The Market Composite Index, the MBA’s measure of mortgage loan application volume, inched up by a scant 0.1% on a seasonally adjusted basis from one week earlier. On an unadjusted basis, the index was up by 3%.

The seasonally adjusted Purchase Index recorded a 1% uptick from one week earlier while the unadjusted index rose by 7% compared with the previous week – the latter was 2% higher than the same week one year ago. But the Refinance Index decreased 3% from the previous week – although it was also 42% higher than the same week one year ago – while the refinance share of mortgage activity decreased to 40.4% of total applications from 42.7% the previous week.

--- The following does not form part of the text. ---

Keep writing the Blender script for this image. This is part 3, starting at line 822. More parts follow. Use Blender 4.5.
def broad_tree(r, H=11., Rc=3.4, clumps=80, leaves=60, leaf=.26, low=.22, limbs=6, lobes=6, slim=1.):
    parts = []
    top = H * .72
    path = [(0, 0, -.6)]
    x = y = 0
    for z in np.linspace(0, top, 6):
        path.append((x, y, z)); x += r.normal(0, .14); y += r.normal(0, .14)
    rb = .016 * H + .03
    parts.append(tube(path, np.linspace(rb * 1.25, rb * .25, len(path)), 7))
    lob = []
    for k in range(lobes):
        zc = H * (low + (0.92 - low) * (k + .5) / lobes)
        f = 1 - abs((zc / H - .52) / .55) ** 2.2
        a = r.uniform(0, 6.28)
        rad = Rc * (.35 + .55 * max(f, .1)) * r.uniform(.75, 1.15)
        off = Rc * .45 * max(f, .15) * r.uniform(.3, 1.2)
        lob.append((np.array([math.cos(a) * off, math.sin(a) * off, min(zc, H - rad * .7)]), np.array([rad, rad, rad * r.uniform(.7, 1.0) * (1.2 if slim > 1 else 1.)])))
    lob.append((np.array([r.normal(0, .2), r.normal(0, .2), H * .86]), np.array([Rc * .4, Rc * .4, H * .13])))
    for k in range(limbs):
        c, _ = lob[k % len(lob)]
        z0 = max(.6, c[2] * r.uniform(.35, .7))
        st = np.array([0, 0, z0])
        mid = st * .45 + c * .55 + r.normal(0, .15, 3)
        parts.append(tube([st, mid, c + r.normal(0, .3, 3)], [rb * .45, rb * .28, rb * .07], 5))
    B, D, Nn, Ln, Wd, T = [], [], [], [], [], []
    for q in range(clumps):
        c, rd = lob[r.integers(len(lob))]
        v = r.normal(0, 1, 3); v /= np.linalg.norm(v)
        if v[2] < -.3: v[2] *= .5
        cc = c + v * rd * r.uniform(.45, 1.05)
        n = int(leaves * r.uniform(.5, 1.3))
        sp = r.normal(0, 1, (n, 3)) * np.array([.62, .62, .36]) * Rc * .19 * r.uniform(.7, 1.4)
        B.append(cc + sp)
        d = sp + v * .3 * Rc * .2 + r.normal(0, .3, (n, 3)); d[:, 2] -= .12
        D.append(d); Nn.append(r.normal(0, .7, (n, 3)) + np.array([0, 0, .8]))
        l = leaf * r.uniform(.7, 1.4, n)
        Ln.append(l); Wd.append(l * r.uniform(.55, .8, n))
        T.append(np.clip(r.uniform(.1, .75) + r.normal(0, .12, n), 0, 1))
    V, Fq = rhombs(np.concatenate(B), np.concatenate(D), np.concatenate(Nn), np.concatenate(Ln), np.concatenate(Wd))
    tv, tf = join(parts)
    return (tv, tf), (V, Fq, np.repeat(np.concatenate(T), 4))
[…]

Among the federal programs, the FHA share of total applications decreased to 16.5% from 16.9% the week prior while the VA share of total applications decreased to 14.6% from 15.7% and the USDA share of total applications decreased to 0.4% from 0.5%.

Separately, the MBA’s latest Loan Monitoring Survey reported the total number of loans now in forbearance decreased by 3 basis points from 0.50% of servicers’ portfolio volume in November to 0.47% as of the end of December. An estimated 235,000 homeowners are in forbearance plans.

The MBA noted that the share of Fannie Mae and Freddie Mac loans in forbearance decreased 2 basis points to 0.19% in December while Ginnie Mae loans in forbearance decreased by 4 basis points to 1.07%, and the forbearance share for portfolio loans and private-label securities decreased 2 basis points to 0.40%.

Marina Walsh, MBA’s vice president of industry analysis, observed, “At year end, almost 43% of borrowers in forbearance were there due to a natural disaster. Given the disruption and devastation caused by the California wildfires, that share will likely move higher in the months ahead, as homeowners turn to forbearance to allow time to navigate their recovery process.”